## Scene modeling code data
┄┄┄┄┄┄
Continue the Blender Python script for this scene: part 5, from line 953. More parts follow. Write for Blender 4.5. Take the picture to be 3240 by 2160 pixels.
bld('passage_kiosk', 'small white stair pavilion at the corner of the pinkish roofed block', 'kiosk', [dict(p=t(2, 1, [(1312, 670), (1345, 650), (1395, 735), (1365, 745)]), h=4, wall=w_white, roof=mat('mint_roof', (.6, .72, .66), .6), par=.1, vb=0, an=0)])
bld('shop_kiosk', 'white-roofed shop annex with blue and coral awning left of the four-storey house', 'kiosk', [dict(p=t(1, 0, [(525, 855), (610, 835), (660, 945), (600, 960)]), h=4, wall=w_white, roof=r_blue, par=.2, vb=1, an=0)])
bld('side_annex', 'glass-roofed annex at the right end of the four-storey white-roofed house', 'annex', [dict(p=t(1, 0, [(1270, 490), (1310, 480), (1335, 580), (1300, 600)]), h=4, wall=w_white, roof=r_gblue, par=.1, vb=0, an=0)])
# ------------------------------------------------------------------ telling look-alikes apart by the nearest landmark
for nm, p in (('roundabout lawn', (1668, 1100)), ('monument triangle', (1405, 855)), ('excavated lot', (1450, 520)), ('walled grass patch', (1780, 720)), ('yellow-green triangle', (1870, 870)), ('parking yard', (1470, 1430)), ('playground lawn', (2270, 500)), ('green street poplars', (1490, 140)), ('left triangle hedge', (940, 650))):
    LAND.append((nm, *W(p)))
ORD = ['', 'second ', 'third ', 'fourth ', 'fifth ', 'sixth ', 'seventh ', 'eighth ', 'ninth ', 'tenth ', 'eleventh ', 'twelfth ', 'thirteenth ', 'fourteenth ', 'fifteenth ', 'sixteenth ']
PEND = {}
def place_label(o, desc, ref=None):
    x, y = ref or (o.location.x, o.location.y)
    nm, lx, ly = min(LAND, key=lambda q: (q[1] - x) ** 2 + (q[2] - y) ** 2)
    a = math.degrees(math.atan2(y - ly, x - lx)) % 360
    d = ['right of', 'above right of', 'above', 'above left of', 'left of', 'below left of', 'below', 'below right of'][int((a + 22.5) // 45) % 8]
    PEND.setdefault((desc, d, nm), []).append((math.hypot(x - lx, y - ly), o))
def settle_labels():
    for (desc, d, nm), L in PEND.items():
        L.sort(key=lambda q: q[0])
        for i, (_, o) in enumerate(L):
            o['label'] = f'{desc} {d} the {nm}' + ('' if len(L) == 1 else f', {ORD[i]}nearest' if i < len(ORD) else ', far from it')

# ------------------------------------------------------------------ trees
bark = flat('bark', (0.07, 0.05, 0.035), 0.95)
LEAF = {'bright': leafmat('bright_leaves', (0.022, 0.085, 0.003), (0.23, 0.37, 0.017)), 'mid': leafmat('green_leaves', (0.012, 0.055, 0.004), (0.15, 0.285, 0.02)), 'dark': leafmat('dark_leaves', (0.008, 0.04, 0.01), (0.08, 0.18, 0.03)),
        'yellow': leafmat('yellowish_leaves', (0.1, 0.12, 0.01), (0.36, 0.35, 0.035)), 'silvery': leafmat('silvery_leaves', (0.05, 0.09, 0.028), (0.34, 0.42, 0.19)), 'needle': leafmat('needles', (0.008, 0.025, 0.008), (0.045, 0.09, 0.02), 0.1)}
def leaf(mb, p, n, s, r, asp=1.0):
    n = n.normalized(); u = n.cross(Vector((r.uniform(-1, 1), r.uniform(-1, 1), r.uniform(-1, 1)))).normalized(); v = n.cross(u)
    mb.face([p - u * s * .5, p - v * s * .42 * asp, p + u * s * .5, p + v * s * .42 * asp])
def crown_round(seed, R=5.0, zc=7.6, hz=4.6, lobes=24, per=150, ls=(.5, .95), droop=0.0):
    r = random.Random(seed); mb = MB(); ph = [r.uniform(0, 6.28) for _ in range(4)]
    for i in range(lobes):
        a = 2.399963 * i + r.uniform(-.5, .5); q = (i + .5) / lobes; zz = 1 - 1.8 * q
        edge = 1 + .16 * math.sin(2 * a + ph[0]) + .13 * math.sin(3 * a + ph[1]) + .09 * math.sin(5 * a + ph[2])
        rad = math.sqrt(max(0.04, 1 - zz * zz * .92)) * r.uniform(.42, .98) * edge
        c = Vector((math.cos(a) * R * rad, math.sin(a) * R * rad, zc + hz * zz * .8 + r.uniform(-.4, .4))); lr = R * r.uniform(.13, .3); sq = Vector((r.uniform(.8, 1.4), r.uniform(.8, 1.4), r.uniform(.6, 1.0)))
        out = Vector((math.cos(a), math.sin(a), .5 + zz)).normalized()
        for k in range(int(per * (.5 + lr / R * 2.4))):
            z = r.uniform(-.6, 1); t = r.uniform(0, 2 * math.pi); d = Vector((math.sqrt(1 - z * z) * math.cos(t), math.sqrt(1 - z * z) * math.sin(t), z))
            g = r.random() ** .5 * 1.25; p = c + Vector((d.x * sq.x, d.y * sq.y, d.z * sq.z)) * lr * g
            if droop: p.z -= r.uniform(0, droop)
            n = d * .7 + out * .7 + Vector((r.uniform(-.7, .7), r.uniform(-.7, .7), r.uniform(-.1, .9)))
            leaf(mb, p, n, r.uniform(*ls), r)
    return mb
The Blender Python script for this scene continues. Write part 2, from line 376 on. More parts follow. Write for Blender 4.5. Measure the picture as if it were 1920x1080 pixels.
┄┄┄┄┄┄
From the listing above, copy out each line where the word "Write" appears.

## Task solution
Continue the Blender Python script for this scene: part 5, from line 953. More parts follow. Write for Blender 4.5. Take the picture to be 3240 by 2160 pixels.
The Blender Python script for this scene continues. Write part 2, from line 376 on. More parts follow. Write for Blender 4.5. Measure the picture as if it were 1920x1080 pixels.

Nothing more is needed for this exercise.